New tunable-laser architecture targets the metro

Nov. 1, 2001
TECHNOLOGY

By CAROLYN MATHAS

Today, approximately 17 companies dot the tunable-laser landscape, touting devices in various stages of development and availability. While tunable lasers promise to replace fixed-wavelength primary and spare lasers in long-haul systems, SRI International (Menlo Park, CA) believes the real opportunity lies in its delivery to the cost-sensitive metropolitan network segment. Given an industry rule-of-thumb, however, that tunable lasers can cost no more than 120% of fixed-wavelength lasers, SRI believes that few, if any, of the existing 17 players are able to adequately reign in costs from an existing 100% premium to an estimated 20% premium for use in the long-haul market and are far from meeting price targets necessary to sell into the metro space. SRI hopes to change all that.
The Chameleon functional unit is an eight-laser array within a package the size of a flip matchbook.

To help achieve that goal, SRI recently announced the availability of its Chameleon technology, an architecture that allows designers of nearly every tunable-laser technology to package lasers in a way that substantially reduces space and provides self-calibration and non-external stabilization, at a cost that SRI claims is 10 times lower than conventional solutions. The company plans to license the technology to interested tunable-laser developers.

"SRI saw a need for higher-performance and lower-cost lasers for metro WDM applications," says Pajo Vujkovic-Cvijin, senior research physician and primary inventor of the Chameleon technology. "Searching for a way to use lower-cost components and update laser performance in an original way, SRI took lasers that are not inherently stable in wavelengths or that are not widely tunable, added proprietary stabilization techniques and self-calibration capabilities, and arranged them in an array the size of a matchbook."

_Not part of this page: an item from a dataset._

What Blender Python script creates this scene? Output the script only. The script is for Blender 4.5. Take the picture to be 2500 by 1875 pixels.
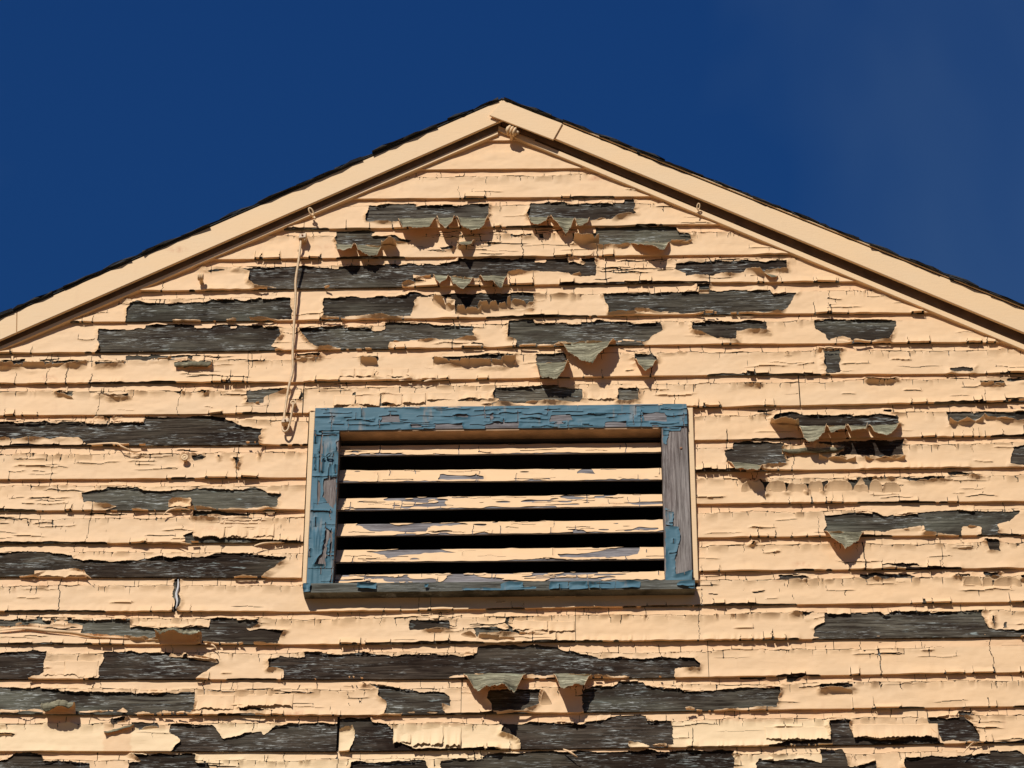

Delivering tunable lasers to the metro markets is expected to have many advantages such as providing dynamic bandwidth allocation, flexible routing of signals, and virtual private networks. SRI is convinced that the way to get there is not to package each laser individually and stabilize each laser independently, but to create an array of tunable lasers to achieve target price points.

The technology incorporates three critical elements: built-in stabilization, self-calibration, and the use of low-cost commercially available lasers. The combination of factors makes the solution less expensive than conventional lasers for metro service providers to deploy bandwidth over a certain nanometer range on the C-band. In licensing technology to bring the cost down to 10% of today's laser prices, SRI believes that the resulting price point is sufficiently low for tunable lasers to move into the metro.

Ricky Keang-Po Ho, chief technical officer of StrataLight Communications (Campbell, CA), agrees: "For the cost-sensitive market like metro WDM, the Chameleon laser technology may have an advantage. The availability of absolute wavelength reference in the same package is impressive, as is the wavelength accuracy of each laser. Packaging the array containing 10 lasers in the one package effectively lowers cost."

According to Philip von Guggenberg, director of business development at SRI, the typical stability of tunable lasers (the variation in wavelength or frequency of light emitted) is about 3 GHz for distributed Bragg reflector devices. If wavelength varies substantially, the variation must be accounted for before another wavelength is added. Also, added wavelengths cannot be placed too closely to avoid affecting the signal. By making stability tight, more wavelengths or channels can be added, ensuring full bandwidth. Based on a proprietary wavelength stabilization technique, von Guggenberg claims to have achieved a reduction to a fraction of 1 GHz.

Chameleon technology provides self-calibration of all of the lasers housed in the array as it boots up and locks them into a specific wavelength. "The cost of calibration is seldom isolated," says von Guggenberg. "SRI queried a tunable-laser company regarding the cost of one of their lasers without calibration. The answer: Their tunable laser would be approximately half-price if calibration weren't required. Self-calibration saves a wealth of time and money."

SRI claims that the technology works best with a large number of wavelengths. Based on the assumption that there should be at least eight wavelengths, and preferably 32, the Chameleon functional unit is an eight-laser array within a package the size of a flip matchbook. Each package contains eight active lasers and two spares. Currently, an eight-channel system occupies a full width of a 19-inch rack in a central office. Using two Chameleon matchbook devices replaces a total width of a 19-inch rack with a single line card-a significant space savings.

At the same time, Chameleon is said to not affect laser performance. An area of performance concern is power output. Chameleon does not tap into or siphon power from the primary power output, but instead uses the back facet light output to perform calibration and stabilization functions. If the laser output is set to 20 mW of power, it still outputs 20 mW of power using the Chameleon architecture.

SRI admits there is one laser technology (external-cavity lasers) that would pose a challenge-Fabry-Perot tunable lasers with an external-cavity device. The challenge would be to make the external structure fit into the miniature Chameleon packaging.